Monday, November 30, 2009

Passports With Purpose: Help Build a School in Cambodia

Sometimes the universe hurdles us in a certain direction. One week ago I returned from an amazing but too short trip to Cambodia at the tail end of a Lonely Planet research gig through Thailand. I mostly did the tourist stuff on my short vacation - visited Angkor Wat and made a brief stop in Phnom Penh - but I was incredibly touched by unencumbered kindness of the people. Somehow the history of the country seems to resonate through them yet they're coming out of the dark ages and that fills the air with an inspiring positivity. It's intense, there's no other way to describe it. Cambodia is a much poorer country than Thailand and stray children, needy people and landmine victims are omni-present. In Phnom Penh I was lucky enough to spend an evening with a group of expats - every one of them involved in some sort of NGO or aid program.
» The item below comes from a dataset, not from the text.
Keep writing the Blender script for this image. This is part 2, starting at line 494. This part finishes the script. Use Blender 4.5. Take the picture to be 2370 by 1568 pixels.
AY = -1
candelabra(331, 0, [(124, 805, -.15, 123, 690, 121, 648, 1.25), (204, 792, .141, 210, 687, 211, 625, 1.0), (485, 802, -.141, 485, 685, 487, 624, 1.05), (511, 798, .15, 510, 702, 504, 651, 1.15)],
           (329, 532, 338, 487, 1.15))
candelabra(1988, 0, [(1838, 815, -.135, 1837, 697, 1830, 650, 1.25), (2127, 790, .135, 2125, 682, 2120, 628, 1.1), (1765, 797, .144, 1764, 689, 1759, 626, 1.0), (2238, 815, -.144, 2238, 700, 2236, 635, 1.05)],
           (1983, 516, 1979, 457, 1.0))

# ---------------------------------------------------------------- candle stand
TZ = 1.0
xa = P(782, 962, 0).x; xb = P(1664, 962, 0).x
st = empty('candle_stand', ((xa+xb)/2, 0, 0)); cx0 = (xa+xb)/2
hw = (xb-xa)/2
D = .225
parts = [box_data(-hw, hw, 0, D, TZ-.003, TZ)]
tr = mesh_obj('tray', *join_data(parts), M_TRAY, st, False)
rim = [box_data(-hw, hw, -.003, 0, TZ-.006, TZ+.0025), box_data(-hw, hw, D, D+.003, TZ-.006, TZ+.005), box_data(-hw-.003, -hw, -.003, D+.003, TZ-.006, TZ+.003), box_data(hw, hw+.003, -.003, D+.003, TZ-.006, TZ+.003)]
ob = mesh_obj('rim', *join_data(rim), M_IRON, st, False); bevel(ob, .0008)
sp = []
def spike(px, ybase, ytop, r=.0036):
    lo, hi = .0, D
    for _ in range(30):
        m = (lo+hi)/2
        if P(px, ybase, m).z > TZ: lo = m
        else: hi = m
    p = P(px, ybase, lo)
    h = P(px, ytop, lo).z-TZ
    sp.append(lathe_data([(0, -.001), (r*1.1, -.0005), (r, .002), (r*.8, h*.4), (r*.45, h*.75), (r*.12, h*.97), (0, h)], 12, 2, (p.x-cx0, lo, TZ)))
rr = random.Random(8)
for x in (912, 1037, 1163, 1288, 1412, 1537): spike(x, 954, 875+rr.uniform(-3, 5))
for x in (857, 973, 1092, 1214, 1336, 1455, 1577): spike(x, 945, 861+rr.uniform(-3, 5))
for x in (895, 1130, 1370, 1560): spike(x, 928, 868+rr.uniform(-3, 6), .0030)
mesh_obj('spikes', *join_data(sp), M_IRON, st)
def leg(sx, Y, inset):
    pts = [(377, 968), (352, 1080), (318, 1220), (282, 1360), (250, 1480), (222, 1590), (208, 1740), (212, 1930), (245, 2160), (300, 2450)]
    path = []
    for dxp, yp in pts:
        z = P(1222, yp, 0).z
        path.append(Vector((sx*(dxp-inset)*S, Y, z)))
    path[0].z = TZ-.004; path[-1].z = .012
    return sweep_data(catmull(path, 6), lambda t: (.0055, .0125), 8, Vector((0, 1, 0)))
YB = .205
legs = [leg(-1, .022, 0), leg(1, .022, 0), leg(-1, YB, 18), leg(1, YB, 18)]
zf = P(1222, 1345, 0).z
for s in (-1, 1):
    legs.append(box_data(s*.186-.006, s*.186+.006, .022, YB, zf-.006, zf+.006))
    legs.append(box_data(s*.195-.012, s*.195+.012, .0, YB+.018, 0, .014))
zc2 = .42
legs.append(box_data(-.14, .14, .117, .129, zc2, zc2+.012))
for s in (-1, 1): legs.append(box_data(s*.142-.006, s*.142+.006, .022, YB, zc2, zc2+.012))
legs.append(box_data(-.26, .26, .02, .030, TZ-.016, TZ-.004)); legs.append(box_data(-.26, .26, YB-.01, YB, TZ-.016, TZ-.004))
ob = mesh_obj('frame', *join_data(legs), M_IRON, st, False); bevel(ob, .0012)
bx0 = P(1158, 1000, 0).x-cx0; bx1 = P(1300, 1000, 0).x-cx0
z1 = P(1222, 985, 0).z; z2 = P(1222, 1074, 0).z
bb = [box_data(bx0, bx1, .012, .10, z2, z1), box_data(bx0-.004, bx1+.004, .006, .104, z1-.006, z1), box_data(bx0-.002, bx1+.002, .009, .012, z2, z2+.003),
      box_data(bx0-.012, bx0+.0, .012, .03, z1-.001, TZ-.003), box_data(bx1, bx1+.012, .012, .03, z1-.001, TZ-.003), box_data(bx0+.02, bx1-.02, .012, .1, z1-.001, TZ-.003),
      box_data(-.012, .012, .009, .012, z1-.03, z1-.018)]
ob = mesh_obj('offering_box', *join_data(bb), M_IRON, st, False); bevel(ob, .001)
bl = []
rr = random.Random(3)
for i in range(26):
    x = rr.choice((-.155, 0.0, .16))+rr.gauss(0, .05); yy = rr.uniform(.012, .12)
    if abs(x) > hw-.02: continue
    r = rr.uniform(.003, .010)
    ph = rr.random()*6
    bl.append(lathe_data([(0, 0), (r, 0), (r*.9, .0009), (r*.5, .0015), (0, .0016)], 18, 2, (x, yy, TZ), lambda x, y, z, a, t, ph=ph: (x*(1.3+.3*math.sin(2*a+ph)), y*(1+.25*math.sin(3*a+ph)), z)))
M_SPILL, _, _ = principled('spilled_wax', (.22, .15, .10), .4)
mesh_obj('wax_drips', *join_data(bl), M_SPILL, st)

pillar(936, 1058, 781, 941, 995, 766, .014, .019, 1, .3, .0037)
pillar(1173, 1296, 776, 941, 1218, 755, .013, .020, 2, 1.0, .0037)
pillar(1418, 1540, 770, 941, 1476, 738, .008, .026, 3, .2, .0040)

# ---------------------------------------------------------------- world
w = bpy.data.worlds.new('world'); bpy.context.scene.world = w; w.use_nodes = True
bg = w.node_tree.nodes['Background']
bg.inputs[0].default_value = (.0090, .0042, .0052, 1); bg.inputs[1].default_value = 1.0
The experience made me want to pack up my life in Tahiti and do something more useful with my life. I was dreaming about how I could make it back to Cambodia the second I was on the plane - rarely has such a short visit charmed and haunted me so much.

Today I came across an opportunity not to go back to Cambodia but to at least give something back. The annual Passports With Purpose fundraiser is supporting American Assistance for Cambodia (AAfC) this year with a goal to raise $13,000 to build a rural school. The AAfC has already built 400 schools throughout the country as well as other actions aimed at improving opportunities for the youth and rural poor in Cambodia.

This is how you can help: travel bloggers like me offer a prize and blog about the fundraiser to encourage people to bid on the many available prizes from myself and other bloggers. My prize is an A-grade round Tahitian pearl from Kamoka Pearl Farm worth $200 mailed to your doorstep anywhere in the world. By making a $10 donation you can bid on the pearl as well as all sorts of other great stuff from brand name travel packs and camcorders to stays at hotels in major American cities. One hundred percent of the donations go to the AAfC. You can bid from today to December 21st 2009.

So please, click over to the Passports With Purpose website and enter to win! There is really no way to loose on this.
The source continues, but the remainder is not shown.